I recently overheard two intermediate surfers discussing upcoming surfboard acquisitions, both speaking in tones of authority that belied their levels of experience.
“I’m going to go with 39.75,” asserted surfer number one.
“I don’t know,” said surfer number two. “I was thinking about going even lower. Maybe 37.”
No mention of length, center thickness, concave, vee, rail contour or rocker, but just a single measurement that having only recently been introduced to and embraced by the board-buying public has become a kind of magic number, reducing the vast intricacies of surfboard design and associated performance to what appears to be a simple, quantifiable dimension.

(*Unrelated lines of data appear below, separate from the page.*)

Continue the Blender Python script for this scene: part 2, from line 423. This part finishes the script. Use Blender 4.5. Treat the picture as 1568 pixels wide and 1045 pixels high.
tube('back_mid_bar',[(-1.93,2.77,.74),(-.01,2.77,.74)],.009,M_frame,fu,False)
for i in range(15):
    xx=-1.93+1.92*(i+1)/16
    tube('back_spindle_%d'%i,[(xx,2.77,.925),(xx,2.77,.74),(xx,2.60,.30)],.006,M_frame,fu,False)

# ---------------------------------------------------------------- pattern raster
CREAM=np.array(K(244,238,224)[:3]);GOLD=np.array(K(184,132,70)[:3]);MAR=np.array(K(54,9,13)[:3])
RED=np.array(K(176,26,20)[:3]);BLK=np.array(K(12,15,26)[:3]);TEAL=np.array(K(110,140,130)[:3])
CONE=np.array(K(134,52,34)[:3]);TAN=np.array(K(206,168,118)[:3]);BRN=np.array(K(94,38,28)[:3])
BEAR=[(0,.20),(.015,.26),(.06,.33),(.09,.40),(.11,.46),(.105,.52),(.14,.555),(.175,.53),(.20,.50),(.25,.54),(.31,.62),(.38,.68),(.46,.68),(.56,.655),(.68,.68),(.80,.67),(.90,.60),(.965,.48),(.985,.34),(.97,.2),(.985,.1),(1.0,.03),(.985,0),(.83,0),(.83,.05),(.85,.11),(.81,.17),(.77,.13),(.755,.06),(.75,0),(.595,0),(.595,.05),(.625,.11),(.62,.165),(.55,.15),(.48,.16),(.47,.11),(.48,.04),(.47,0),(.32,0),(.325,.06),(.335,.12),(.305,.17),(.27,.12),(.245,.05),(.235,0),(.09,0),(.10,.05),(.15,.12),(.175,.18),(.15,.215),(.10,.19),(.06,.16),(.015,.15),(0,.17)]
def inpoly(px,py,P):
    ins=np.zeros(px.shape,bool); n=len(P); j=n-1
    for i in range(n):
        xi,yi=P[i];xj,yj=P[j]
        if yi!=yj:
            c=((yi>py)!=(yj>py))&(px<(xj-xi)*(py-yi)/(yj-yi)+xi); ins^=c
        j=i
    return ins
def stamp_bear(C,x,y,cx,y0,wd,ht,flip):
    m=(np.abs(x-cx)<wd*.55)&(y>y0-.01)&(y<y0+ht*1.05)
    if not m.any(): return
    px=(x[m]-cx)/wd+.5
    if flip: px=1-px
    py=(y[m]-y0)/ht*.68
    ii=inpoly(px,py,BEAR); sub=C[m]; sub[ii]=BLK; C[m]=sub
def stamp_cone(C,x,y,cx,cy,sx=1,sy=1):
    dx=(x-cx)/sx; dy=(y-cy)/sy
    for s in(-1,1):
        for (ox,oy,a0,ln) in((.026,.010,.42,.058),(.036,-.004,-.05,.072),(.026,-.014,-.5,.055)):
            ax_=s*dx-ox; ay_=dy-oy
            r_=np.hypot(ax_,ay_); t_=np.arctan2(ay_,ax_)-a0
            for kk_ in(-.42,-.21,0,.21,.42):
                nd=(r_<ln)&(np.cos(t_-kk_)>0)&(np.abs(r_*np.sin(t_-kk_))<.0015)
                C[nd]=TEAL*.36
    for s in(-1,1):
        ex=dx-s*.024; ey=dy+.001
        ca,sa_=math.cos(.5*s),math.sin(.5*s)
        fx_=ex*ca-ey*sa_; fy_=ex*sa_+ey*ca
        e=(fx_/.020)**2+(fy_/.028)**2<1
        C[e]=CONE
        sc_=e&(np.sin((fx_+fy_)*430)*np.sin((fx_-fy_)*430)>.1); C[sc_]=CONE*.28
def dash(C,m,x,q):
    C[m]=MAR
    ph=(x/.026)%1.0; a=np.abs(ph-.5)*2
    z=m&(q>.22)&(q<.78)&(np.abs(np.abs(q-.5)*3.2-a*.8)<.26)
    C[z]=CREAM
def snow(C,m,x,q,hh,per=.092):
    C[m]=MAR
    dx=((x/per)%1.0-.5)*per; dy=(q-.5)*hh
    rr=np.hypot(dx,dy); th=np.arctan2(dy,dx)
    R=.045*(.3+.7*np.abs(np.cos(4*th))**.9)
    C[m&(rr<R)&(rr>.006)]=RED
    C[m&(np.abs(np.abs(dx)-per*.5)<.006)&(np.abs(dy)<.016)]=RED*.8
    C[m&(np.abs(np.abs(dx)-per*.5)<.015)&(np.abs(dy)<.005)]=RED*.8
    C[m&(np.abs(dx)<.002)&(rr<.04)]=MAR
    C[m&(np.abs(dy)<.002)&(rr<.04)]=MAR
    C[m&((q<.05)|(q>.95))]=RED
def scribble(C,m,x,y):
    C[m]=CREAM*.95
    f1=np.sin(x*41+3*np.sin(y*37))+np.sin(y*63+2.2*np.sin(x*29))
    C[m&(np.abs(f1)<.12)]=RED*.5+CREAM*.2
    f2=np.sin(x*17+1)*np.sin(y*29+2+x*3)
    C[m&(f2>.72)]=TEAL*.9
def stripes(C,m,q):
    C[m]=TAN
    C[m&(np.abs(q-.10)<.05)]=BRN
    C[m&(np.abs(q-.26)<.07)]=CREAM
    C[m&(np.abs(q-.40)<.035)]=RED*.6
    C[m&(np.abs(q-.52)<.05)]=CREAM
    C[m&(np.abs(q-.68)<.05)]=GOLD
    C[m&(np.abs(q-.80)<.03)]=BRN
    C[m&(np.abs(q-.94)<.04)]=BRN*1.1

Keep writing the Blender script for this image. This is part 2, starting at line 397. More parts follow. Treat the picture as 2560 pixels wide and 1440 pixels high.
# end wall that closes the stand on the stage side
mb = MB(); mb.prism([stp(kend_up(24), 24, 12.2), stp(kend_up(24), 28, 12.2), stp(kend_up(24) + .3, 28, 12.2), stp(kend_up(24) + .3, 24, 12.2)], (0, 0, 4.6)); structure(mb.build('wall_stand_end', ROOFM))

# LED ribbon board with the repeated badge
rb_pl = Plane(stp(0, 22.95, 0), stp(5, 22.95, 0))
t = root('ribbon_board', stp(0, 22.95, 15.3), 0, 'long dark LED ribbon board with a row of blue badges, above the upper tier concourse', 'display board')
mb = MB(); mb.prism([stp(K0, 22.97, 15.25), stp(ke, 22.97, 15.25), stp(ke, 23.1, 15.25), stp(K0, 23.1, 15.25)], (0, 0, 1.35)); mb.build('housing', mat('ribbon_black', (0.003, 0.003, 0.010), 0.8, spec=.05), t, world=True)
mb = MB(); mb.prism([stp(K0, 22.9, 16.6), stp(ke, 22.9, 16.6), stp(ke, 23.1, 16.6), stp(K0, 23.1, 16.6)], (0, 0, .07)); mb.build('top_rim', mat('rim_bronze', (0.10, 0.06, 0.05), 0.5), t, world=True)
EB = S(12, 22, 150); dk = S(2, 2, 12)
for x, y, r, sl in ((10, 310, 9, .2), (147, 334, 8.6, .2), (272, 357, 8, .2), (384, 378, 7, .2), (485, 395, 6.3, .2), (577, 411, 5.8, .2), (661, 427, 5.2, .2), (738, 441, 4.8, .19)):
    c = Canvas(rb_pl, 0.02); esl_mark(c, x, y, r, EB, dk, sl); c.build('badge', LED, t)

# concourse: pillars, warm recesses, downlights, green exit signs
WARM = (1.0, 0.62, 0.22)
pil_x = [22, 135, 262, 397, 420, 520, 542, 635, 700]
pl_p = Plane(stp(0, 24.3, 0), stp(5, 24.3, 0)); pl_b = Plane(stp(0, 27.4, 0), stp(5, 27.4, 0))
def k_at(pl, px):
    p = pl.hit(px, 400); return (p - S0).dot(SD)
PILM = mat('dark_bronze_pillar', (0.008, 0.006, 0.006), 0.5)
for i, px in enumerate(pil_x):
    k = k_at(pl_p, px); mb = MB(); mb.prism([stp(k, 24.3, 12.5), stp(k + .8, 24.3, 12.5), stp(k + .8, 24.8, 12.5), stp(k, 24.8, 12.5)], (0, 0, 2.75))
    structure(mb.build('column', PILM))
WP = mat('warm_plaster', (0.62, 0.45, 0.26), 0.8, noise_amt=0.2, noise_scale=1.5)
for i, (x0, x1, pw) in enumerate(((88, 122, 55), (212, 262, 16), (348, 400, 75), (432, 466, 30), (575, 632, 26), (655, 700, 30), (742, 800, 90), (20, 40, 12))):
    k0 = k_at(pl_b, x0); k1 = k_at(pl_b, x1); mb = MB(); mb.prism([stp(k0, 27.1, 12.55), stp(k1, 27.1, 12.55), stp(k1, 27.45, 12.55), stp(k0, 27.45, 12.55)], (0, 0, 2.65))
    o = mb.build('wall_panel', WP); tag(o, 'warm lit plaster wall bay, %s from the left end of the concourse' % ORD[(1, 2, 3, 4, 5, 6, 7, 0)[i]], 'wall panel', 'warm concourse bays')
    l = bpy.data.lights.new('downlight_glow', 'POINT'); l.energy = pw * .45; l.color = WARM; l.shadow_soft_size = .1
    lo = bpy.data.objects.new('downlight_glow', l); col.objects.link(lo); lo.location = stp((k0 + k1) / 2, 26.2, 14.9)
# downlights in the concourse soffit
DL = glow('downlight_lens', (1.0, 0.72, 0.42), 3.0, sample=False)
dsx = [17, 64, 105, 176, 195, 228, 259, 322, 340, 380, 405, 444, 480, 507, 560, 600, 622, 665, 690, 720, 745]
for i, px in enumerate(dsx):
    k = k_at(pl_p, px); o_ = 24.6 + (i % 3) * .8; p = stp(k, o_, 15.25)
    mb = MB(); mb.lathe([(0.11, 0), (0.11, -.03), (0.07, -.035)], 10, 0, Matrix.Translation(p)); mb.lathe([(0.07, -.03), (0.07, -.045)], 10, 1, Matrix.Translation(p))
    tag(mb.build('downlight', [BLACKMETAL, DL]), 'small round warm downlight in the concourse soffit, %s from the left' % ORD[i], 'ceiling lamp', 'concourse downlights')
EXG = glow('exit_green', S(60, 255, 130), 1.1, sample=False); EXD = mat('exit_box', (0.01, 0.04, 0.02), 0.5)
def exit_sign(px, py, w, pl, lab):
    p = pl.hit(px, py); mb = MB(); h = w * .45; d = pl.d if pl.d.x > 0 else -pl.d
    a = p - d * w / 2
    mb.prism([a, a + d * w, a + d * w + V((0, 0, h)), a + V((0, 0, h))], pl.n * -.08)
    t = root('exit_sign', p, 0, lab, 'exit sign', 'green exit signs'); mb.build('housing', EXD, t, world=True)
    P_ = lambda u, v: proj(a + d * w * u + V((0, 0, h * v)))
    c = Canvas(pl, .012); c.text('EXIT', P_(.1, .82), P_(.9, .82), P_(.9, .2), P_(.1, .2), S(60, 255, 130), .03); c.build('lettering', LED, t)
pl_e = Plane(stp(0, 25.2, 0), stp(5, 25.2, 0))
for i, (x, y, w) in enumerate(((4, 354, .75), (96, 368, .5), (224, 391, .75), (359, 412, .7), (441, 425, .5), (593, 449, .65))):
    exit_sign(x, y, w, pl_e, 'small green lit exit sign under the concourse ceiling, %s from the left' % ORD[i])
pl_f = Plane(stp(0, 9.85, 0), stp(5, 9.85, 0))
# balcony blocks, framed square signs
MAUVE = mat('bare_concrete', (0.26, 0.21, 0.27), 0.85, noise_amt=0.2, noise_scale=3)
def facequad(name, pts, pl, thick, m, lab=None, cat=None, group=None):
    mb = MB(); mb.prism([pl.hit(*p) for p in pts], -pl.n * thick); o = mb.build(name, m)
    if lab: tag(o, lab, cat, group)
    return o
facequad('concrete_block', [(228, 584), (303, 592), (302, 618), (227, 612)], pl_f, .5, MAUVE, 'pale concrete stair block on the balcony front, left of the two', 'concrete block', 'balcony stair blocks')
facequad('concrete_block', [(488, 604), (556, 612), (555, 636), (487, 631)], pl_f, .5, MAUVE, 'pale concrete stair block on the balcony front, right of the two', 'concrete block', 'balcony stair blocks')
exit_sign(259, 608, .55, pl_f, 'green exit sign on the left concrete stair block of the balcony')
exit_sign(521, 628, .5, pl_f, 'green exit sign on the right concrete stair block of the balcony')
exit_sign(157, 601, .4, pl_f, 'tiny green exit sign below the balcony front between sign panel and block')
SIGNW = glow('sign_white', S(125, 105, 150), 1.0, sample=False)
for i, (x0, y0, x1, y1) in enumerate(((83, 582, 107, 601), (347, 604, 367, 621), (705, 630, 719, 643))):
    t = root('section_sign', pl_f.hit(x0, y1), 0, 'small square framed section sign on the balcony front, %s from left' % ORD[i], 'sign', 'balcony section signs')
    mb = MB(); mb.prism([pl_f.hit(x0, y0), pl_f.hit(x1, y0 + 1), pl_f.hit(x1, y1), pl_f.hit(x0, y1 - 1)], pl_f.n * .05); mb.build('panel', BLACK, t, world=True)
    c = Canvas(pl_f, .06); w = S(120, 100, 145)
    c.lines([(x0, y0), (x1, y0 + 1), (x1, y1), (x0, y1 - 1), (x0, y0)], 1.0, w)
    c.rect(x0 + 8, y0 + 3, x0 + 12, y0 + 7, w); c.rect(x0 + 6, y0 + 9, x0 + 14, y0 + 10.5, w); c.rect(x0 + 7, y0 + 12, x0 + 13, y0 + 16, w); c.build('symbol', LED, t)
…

I’m talking about liters, the trendy new metric unit that has taken the surfboard market by storm. Though initially introduced way back in 1994 as a component of the first CAD/CAM (Computer Assisted Design and Manufacturing) shaping program developed by Brazil’s Luciano Leao, the measurement remained one of the more arcane aspects of surfboard design until eventually more sophisticated manufacturers like Firewire began adding liter volume to their dimensions. Today, rare is the board that doesn’t include liters in its model description and among a certain board-buying demographic it’s increasingly being pointed to as the most essential standard of performance. Yet while absolutely accurate by nature, do liters actually have much to do with the way any particular surfboard performs? The answer is…well, not as much as one might think.
First let’s consider what a “liter” is: a metric unit used in measurement of volume, used primarily in measuring liquids, but applicable in this case because the role volume plays in surfboard design. Enter the wonderfully titled “Archimedes Principle,” which paraphrased to our particular needs states that, “a surfboard at rest in a fluid is acted upon by a force pushing upward called the ‘buoyant force,’ which is equal to the weight of the fluid that the surfboard displaces.”
Put simply, the greater the volume, the greater the buoyant force. The greater the buoyant force, the better in the fluid (in this case the sea) the three-dimensional object (in this case the surfboard) will float. However, as buoyant force generally applies only to objects completely submerged in fluid, this means that the liter metric unit designating the volume of your new board will tell you pretty much how well it will float while sitting on it. And that’s about it.
“Liters first started being used in the European sailboard industry back in the 1980s,” explains venerable Santa Cruz shaper Bob Pearson, of Arrow Surfboards. “I thought the idea was absurd back then, but now that the measurement’s made its way into the surfboard market, I know it is. In itself, the liter is 100-percent useless, misleading information.”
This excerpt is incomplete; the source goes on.